** Exercise instructions **
Copy the data that follows, character for character, minus the pictures.

— start Data —

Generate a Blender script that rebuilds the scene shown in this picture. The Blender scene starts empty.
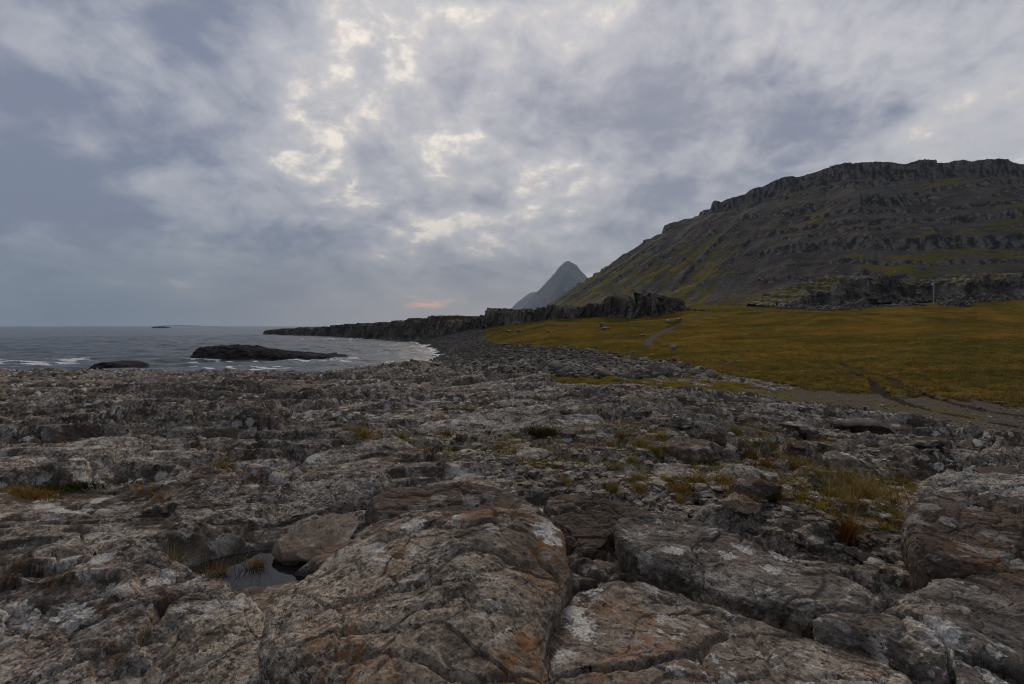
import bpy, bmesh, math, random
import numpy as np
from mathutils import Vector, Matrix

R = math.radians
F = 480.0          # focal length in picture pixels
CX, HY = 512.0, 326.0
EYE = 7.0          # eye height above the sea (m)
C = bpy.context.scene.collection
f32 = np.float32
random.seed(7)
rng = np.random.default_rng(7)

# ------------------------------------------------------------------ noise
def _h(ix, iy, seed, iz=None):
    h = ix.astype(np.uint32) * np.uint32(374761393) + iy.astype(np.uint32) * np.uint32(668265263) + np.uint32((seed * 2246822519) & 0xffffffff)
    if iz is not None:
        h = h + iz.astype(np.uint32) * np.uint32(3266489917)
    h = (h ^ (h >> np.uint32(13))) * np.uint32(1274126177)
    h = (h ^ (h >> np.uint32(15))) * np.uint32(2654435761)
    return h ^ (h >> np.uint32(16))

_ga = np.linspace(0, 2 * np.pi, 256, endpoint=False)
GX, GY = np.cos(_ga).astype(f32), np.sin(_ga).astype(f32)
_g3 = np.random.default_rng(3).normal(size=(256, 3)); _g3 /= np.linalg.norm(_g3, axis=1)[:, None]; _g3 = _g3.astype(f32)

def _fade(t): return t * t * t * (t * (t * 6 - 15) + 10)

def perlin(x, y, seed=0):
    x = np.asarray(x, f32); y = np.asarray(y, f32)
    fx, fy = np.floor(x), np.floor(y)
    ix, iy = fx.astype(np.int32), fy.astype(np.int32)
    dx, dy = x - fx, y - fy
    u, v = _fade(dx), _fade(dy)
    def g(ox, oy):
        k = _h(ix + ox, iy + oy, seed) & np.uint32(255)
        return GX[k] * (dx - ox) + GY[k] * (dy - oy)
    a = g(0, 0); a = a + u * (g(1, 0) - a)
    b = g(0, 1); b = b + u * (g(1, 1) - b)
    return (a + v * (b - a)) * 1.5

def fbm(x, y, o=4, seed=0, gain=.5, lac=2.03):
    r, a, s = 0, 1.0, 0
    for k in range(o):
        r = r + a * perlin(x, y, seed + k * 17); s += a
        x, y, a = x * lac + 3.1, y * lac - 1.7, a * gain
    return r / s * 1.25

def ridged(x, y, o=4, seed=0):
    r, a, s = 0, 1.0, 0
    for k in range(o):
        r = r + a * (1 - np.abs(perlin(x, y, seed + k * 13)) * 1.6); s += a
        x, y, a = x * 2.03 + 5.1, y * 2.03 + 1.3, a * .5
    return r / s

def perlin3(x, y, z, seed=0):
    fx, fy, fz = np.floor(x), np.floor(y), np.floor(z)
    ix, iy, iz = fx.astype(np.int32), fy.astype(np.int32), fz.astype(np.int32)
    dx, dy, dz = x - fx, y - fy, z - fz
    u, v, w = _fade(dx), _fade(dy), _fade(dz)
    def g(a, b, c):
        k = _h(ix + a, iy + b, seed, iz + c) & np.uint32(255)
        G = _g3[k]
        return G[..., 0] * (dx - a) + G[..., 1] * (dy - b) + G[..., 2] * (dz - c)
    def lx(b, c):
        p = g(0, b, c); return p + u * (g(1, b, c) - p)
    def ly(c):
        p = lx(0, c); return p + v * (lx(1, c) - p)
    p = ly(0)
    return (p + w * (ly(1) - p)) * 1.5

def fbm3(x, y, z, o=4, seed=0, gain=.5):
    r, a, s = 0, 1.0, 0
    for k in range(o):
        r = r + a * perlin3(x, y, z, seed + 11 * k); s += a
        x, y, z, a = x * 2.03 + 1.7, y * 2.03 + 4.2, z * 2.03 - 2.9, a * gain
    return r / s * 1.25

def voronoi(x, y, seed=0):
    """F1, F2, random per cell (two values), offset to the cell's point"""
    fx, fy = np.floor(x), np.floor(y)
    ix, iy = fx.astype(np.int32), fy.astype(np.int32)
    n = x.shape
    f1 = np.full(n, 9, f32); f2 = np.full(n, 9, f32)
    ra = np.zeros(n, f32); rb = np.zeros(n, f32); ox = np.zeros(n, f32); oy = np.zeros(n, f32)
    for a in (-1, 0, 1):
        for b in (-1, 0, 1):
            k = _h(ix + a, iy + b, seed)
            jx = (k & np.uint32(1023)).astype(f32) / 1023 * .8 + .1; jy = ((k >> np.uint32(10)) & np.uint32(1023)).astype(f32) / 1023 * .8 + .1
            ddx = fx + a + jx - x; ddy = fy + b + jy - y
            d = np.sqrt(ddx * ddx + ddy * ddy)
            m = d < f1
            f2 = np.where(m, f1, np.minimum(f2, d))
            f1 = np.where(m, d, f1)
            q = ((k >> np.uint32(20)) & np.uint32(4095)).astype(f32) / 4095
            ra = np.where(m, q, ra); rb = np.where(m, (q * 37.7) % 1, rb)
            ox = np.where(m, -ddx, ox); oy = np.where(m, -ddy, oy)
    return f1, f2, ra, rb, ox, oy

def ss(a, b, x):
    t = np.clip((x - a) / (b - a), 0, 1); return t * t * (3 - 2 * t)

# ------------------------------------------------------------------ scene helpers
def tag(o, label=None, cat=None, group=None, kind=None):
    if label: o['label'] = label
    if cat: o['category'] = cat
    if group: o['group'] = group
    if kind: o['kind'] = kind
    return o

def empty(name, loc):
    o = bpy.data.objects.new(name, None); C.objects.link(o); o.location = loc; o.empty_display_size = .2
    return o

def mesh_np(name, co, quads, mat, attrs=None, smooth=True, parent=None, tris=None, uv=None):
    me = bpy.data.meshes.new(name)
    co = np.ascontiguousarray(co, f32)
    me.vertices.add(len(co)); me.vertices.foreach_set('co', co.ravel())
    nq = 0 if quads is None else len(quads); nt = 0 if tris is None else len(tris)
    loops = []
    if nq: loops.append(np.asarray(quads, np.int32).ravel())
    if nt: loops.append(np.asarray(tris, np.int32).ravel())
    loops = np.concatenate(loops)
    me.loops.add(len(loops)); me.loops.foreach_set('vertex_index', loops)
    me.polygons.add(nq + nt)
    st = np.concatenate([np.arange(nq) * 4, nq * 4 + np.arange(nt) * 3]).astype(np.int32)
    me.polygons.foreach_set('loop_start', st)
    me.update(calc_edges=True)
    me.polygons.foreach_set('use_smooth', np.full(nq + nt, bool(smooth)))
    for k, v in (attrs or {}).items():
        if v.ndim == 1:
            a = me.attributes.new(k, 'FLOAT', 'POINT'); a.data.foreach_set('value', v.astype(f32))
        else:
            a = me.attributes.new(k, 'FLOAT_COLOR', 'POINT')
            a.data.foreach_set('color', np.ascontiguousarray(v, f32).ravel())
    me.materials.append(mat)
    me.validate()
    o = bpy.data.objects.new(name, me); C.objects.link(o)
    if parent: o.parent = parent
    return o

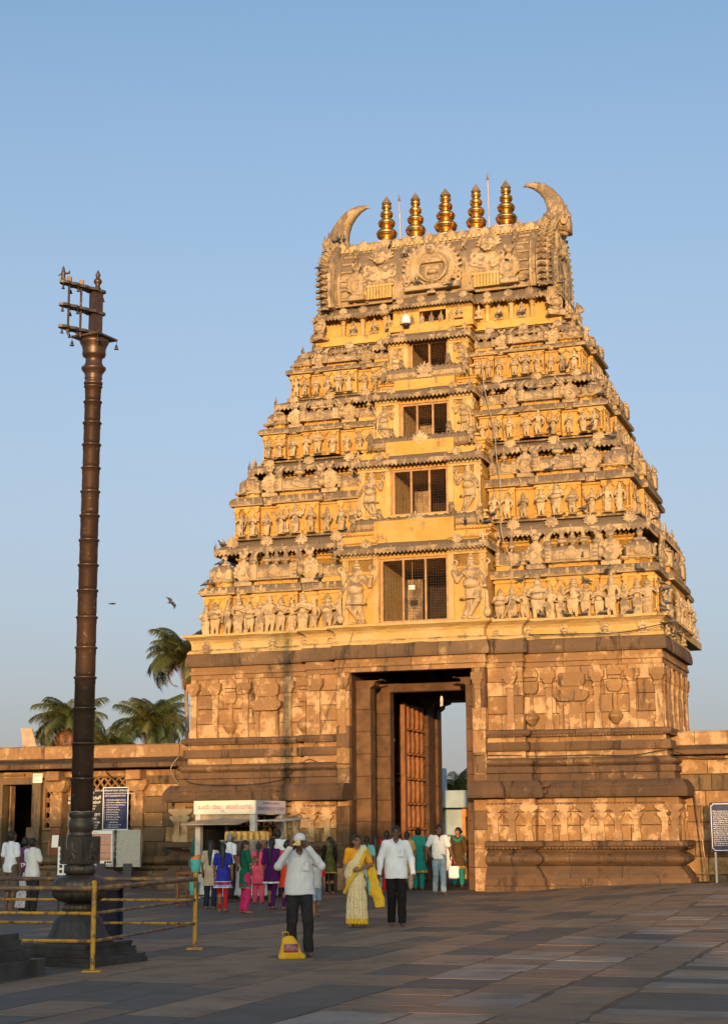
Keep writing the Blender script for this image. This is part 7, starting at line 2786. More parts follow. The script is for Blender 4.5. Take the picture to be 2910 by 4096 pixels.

— end Data —

** Reply **
Generate a Blender script that rebuilds the scene shown in this picture. The Blender scene starts empty.
import bpy, bmesh, math, random
import numpy as np
from mathutils import Vector, Matrix

R = math.radians
F = 480.0          # focal length in picture pixels
CX, HY = 512.0, 326.0
EYE = 7.0          # eye height above the sea (m)
C = bpy.context.scene.collection
f32 = np.float32
random.seed(7)
rng = np.random.default_rng(7)

# ------------------------------------------------------------------ noise
def _h(ix, iy, seed, iz=None):
    h = ix.astype(np.uint32) * np.uint32(374761393) + iy.astype(np.uint32) * np.uint32(668265263) + np.uint32((seed * 2246822519) & 0xffffffff)
    if iz is not None:
        h = h + iz.astype(np.uint32) * np.uint32(3266489917)
    h = (h ^ (h >> np.uint32(13))) * np.uint32(1274126177)
    h = (h ^ (h >> np.uint32(15))) * np.uint32(2654435761)
    return h ^ (h >> np.uint32(16))

_ga = np.linspace(0, 2 * np.pi, 256, endpoint=False)
GX, GY = np.cos(_ga).astype(f32), np.sin(_ga).astype(f32)
_g3 = np.random.default_rng(3).normal(size=(256, 3)); _g3 /= np.linalg.norm(_g3, axis=1)[:, None]; _g3 = _g3.astype(f32)

def _fade(t): return t * t * t * (t * (t * 6 - 15) + 10)

def perlin(x, y, seed=0):
    x = np.asarray(x, f32); y = np.asarray(y, f32)
    fx, fy = np.floor(x), np.floor(y)
    ix, iy = fx.astype(np.int32), fy.astype(np.int32)
    dx, dy = x - fx, y - fy
    u, v = _fade(dx), _fade(dy)
    def g(ox, oy):
        k = _h(ix + ox, iy + oy, seed) & np.uint32(255)
        return GX[k] * (dx - ox) + GY[k] * (dy - oy)
    a = g(0, 0); a = a + u * (g(1, 0) - a)
    b = g(0, 1); b = b + u * (g(1, 1) - b)
    return (a + v * (b - a)) * 1.5

def fbm(x, y, o=4, seed=0, gain=.5, lac=2.03):
    r, a, s = 0, 1.0, 0
    for k in range(o):
        r = r + a * perlin(x, y, seed + k * 17); s += a
        x, y, a = x * lac + 3.1, y * lac - 1.7, a * gain
    return r / s * 1.25

def ridged(x, y, o=4, seed=0):
    r, a, s = 0, 1.0, 0
    for k in range(o):
        r = r + a * (1 - np.abs(perlin(x, y, seed + k * 13)) * 1.6); s += a
        x, y, a = x * 2.03 + 5.1, y * 2.03 + 1.3, a * .5
    return r / s

def perlin3(x, y, z, seed=0):
    fx, fy, fz = np.floor(x), np.floor(y), np.floor(z)
    ix, iy, iz = fx.astype(np.int32), fy.astype(np.int32), fz.astype(np.int32)
    dx, dy, dz = x - fx, y - fy, z - fz
    u, v, w = _fade(dx), _fade(dy), _fade(dz)
    def g(a, b, c):
        k = _h(ix + a, iy + b, seed, iz + c) & np.uint32(255)
        G = _g3[k]
        return G[..., 0] * (dx - a) + G[..., 1] * (dy - b) + G[..., 2] * (dz - c)
    def lx(b, c):
        p = g(0, b, c); return p + u * (g(1, b, c) - p)
    def ly(c):
        p = lx(0, c); return p + v * (lx(1, c) - p)
    p = ly(0)
    return (p + w * (ly(1) - p)) * 1.5

def fbm3(x, y, z, o=4, seed=0, gain=.5):
    r, a, s = 0, 1.0, 0
    for k in range(o):
        r = r + a * perlin3(x, y, z, seed + 11 * k); s += a
        x, y, z, a = x * 2.03 + 1.7, y * 2.03 + 4.2, z * 2.03 - 2.9, a * gain
    return r / s * 1.25

def voronoi(x, y, seed=0):
    """F1, F2, random per cell (two values), offset to the cell's point"""
    fx, fy = np.floor(x), np.floor(y)
    ix, iy = fx.astype(np.int32), fy.astype(np.int32)
    n = x.shape
    f1 = np.full(n, 9, f32); f2 = np.full(n, 9, f32)
    ra = np.zeros(n, f32); rb = np.zeros(n, f32); ox = np.zeros(n, f32); oy = np.zeros(n, f32)
    for a in (-1, 0, 1):
        for b in (-1, 0, 1):
            k = _h(ix + a, iy + b, seed)
            jx = (k & np.uint32(1023)).astype(f32) / 1023 * .8 + .1; jy = ((k >> np.uint32(10)) & np.uint32(1023)).astype(f32) / 1023 * .8 + .1
            ddx = fx + a + jx - x; ddy = fy + b + jy - y
            d = np.sqrt(ddx * ddx + ddy * ddy)
            m = d < f1
            f2 = np.where(m, f1, np.minimum(f2, d))
            f1 = np.where(m, d, f1)
            q = ((k >> np.uint32(20)) & np.uint32(4095)).astype(f32) / 4095
            ra = np.where(m, q, ra); rb = np.where(m, (q * 37.7) % 1, rb)
            ox = np.where(m, -ddx, ox); oy = np.where(m, -ddy, oy)
    return f1, f2, ra, rb, ox, oy

def ss(a, b, x):
    t = np.clip((x - a) / (b - a), 0, 1); return t * t * (3 - 2 * t)

# ------------------------------------------------------------------ scene helpers
def tag(o, label=None, cat=None, group=None, kind=None):
    if label: o['label'] = label
    if cat: o['category'] = cat
    if group: o['group'] = group
    if kind: o['kind'] = kind
    return o

def empty(name, loc):
    o = bpy.data.objects.new(name, None); C.objects.link(o); o.location = loc; o.empty_display_size = .2
    return o

def mesh_np(name, co, quads, mat, attrs=None, smooth=True, parent=None, tris=None, uv=None):
    me = bpy.data.meshes.new(name)
    co = np.ascontiguousarray(co, f32)
    me.vertices.add(len(co)); me.vertices.foreach_set('co', co.ravel())
    nq = 0 if quads is None else len(quads); nt = 0 if tris is None else len(tris)
    loops = []
    if nq: loops.append(np.asarray(quads, np.int32).ravel())
    if nt: loops.append(np.asarray(tris, np.int32).ravel())
    loops = np.concatenate(loops)
    me.loops.add(len(loops)); me.loops.foreach_set('vertex_index', loops)
    me.polygons.add(nq + nt)
    st = np.concatenate([np.arange(nq) * 4, nq * 4 + np.arange(nt) * 3]).astype(np.int32)
    me.polygons.foreach_set('loop_start', st)
    me.update(calc_edges=True)
    me.polygons.foreach_set('use_smooth', np.full(nq + nt, bool(smooth)))
    for k, v in (attrs or {}).items():
        if v.ndim == 1:
            a = me.attributes.new(k, 'FLOAT', 'POINT'); a.data.foreach_set('value', v.astype(f32))
        else:
            a = me.attributes.new(k, 'FLOAT_COLOR', 'POINT')
            a.data.foreach_set('color', np.ascontiguousarray(v, f32).ravel())
    me.materials.append(mat)
    me.validate()
    o = bpy.data.objects.new(name, me); C.objects.link(o)
    if parent: o.parent = parent
    return o

Keep writing the Blender script for this image. This is part 7, starting at line 2786. More parts follow. The script is for Blender 4.5. Take the picture to be 2910 by 4096 pixels.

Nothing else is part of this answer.